## Task description
Your task is to transcribe all of the data below exactly, omitting the images.

## Dataset section
————————

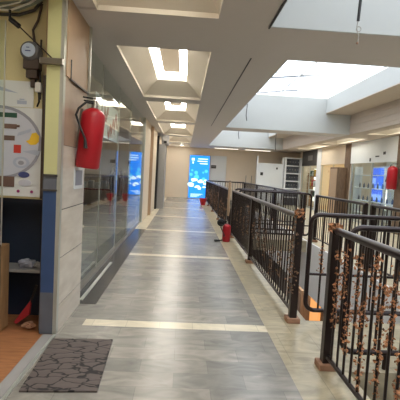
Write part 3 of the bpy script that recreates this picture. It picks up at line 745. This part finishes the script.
part(MB().prism_y([(-1.45, .03), (-1.43, .01), (-1.32, .1), (-1.31, .23)], 3.56, 3.6), 'pan', 'red_cloth', t)
part(MB().tube([(-1.315, 3.58, .21), (-1.27, 3.6, .36)], .012, 8), 'handle', 'black_plastic', t)
tag(crumple(-1.3, 3.5, .03, .05, .035, .03, 9).build('cloth_rag', 'terracotta'), 'small brown rag on the floor at the foot of the blue pillar', 'rag')
# notice card on the tiled pillar
t = thing('wall_card', (-1.03, 3.96, 1.24), 'small white framed card stuck on the tiled pillar below the extinguisher', 'card')
part(MB().box(-1.03, -1.024, 3.8, 4.12, 1.23, 1.44), 'card', 'paper_white', t)
part(MB().box(-1.025, -1.021, 3.84, 4.08, 1.265, 1.41), 'print', 'paper_grey', t)

# inside the left shop: pale plinth, table, wall picture
t = thing('display_plinth', (-1.6, 5.2, 0), 'pale beige display plinth standing behind the left shop glass', 'plinth')
part(MB().box(-2.0, -1.35, 4.9, 5.5, 0, .62, bev=.006), 'body', 'fascia_beige', t)
part(MB().box(-2.02, -1.33, 4.88, 5.52, .62, .65, bev=.004), 'top', 'cream_wall', t)
t = thing('shop_table', (-2.75, 12.9, 0), 'reddish brown table standing deep inside the left glass shop', 'table')
part(MB().box(-3.3, -2.2, 12.6, 13.2, .74, .78, bev=.006), 'tabletop', 'cushion_maroon', t)
for x_, y_ in ((-3.27, 12.63), (-2.29, 12.63), (-3.27, 13.11), (-2.29, 13.11)): part(MB().box(x_, x_+.06, y_, y_+.06, 0, .74), 'leg', 'cushion_maroon', t)
for k in range(5):
    o = MB().box(-3.2+k*.2, -3.05+k*.2, 12.75, 13.0, .78, .98+.05*(k % 2), bev=.01).build('white_carton', 'paper_white'); tag(o, '%s white carton from the left on the reddish shop table' % ORD[k], 'box', 'cartons on the shop table')
t = thing('clothes_stand', (-1.85, 11.1, 0), 'dark clothes stand hung with brown coats inside the left shop', 'stand')
part(MB().tube([(-1.85, 11.1, .02), (-1.85, 11.1, 1.6)], .02, 8), 'pole', 'black_iron', t)
part(MB().lathe([(.2, 0), (.2, .02), (.03, .05)], 16, (-1.85, 11.1, 0)), 'base', 'black_iron', t)
part(crumple(-1.9, 11.1, 1.1, .13, .12, .38, 2), 'coat', 'lower_dark', t); part(crumple(-1.74, 11.08, 1.0, .1, .1, .34, 6), 'coat', 'ink_brown', t)
random.seed(21)
t = thing('window_banner', (-1.27, 6.6, 1.9), 'faded red and white wavy banner hung behind the left shop glass', 'banner')
part(MB().box(-1.285, -1.275, 5.7, 7.6, 1.92, 2.5), 'cloth', 'paper_white', t)
for k in range(6):
    yy = 5.72+k*.3; z0 = 2.0+.12*(k % 3)
    pts = [(yy+.3*u/6, z0+.09*math.sin(u*1.1+k)) for u in range(7)]
    mb = MB()
    for a, b_ in zip(pts, pts[1:]):
        mb.grid([(-1.274, a[0], a[1]), (-1.274, b_[0], b_[1]), (-1.274, b_[0], b_[1]+.1), (-1.274, a[0], a[1]+.1), (-1.268, a[0], a[1]), (-1.268, b_[0], b_[1]), (-1.268, b_[0], b_[1]+.1), (-1.268, a[0], a[1]+.1)],
                [(0, 3, 2, 1), (4, 5, 6, 7), (0, 1, 5, 4), (3, 7, 6, 2), (0, 4, 7, 3), (1, 2, 6, 5)])
    part(mb, 'wave', 'faded_red', t)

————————

## Expected answer
Write part 3 of the bpy script that recreates this picture. It picks up at line 745. This part finishes the script.
part(MB().prism_y([(-1.45, .03), (-1.43, .01), (-1.32, .1), (-1.31, .23)], 3.56, 3.6), 'pan', 'red_cloth', t)
part(MB().tube([(-1.315, 3.58, .21), (-1.27, 3.6, .36)], .012, 8), 'handle', 'black_plastic', t)
tag(crumple(-1.3, 3.5, .03, .05, .035, .03, 9).build('cloth_rag', 'terracotta'), 'small brown rag on the floor at the foot of the blue pillar', 'rag')
# notice card on the tiled pillar
t = thing('wall_card', (-1.03, 3.96, 1.24), 'small white framed card stuck on the tiled pillar below the extinguisher', 'card')
part(MB().box(-1.03, -1.024, 3.8, 4.12, 1.23, 1.44), 'card', 'paper_white', t)
part(MB().box(-1.025, -1.021, 3.84, 4.08, 1.265, 1.41), 'print', 'paper_grey', t)

# inside the left shop: pale plinth, table, wall picture
t = thing('display_plinth', (-1.6, 5.2, 0), 'pale beige display plinth standing behind the left shop glass', 'plinth')
part(MB().box(-2.0, -1.35, 4.9, 5.5, 0, .62, bev=.006), 'body', 'fascia_beige', t)
part(MB().box(-2.02, -1.33, 4.88, 5.52, .62, .65, bev=.004), 'top', 'cream_wall', t)
t = thing('shop_table', (-2.75, 12.9, 0), 'reddish brown table standing deep inside the left glass shop', 'table')
part(MB().box(-3.3, -2.2, 12.6, 13.2, .74, .78, bev=.006), 'tabletop', 'cushion_maroon', t)
for x_, y_ in ((-3.27, 12.63), (-2.29, 12.63), (-3.27, 13.11), (-2.29, 13.11)): part(MB().box(x_, x_+.06, y_, y_+.06, 0, .74), 'leg', 'cushion_maroon', t)
for k in range(5):
    o = MB().box(-3.2+k*.2, -3.05+k*.2, 12.75, 13.0, .78, .98+.05*(k % 2), bev=.01).build('white_carton', 'paper_white'); tag(o, '%s white carton from the left on the reddish shop table' % ORD[k], 'box', 'cartons on the shop table')
t = thing('clothes_stand', (-1.85, 11.1, 0), 'dark clothes stand hung with brown coats inside the left shop', 'stand')
part(MB().tube([(-1.85, 11.1, .02), (-1.85, 11.1, 1.6)], .02, 8), 'pole', 'black_iron', t)
part(MB().lathe([(.2, 0), (.2, .02), (.03, .05)], 16, (-1.85, 11.1, 0)), 'base', 'black_iron', t)
part(crumple(-1.9, 11.1, 1.1, .13, .12, .38, 2), 'coat', 'lower_dark', t); part(crumple(-1.74, 11.08, 1.0, .1, .1, .34, 6), 'coat', 'ink_brown', t)
random.seed(21)
t = thing('window_banner', (-1.27, 6.6, 1.9), 'faded red and white wavy banner hung behind the left shop glass', 'banner')
part(MB().box(-1.285, -1.275, 5.7, 7.6, 1.92, 2.5), 'cloth', 'paper_white', t)
for k in range(6):
    yy = 5.72+k*.3; z0 = 2.0+.12*(k % 3)
    pts = [(yy+.3*u/6, z0+.09*math.sin(u*1.1+k)) for u in range(7)]
    mb = MB()
    for a, b_ in zip(pts, pts[1:]):
        mb.grid([(-1.274, a[0], a[1]), (-1.274, b_[0], b_[1]), (-1.274, b_[0], b_[1]+.1), (-1.274, a[0], a[1]+.1), (-1.268, a[0], a[1]), (-1.268, b_[0], b_[1]), (-1.268, b_[0], b_[1]+.1), (-1.268, a[0], a[1]+.1)],
                [(0, 3, 2, 1), (4, 5, 6, 7), (0, 1, 5, 4), (3, 7, 6, 2), (0, 4, 7, 3), (1, 2, 6, 5)])
    part(mb, 'wave', 'faded_red', t)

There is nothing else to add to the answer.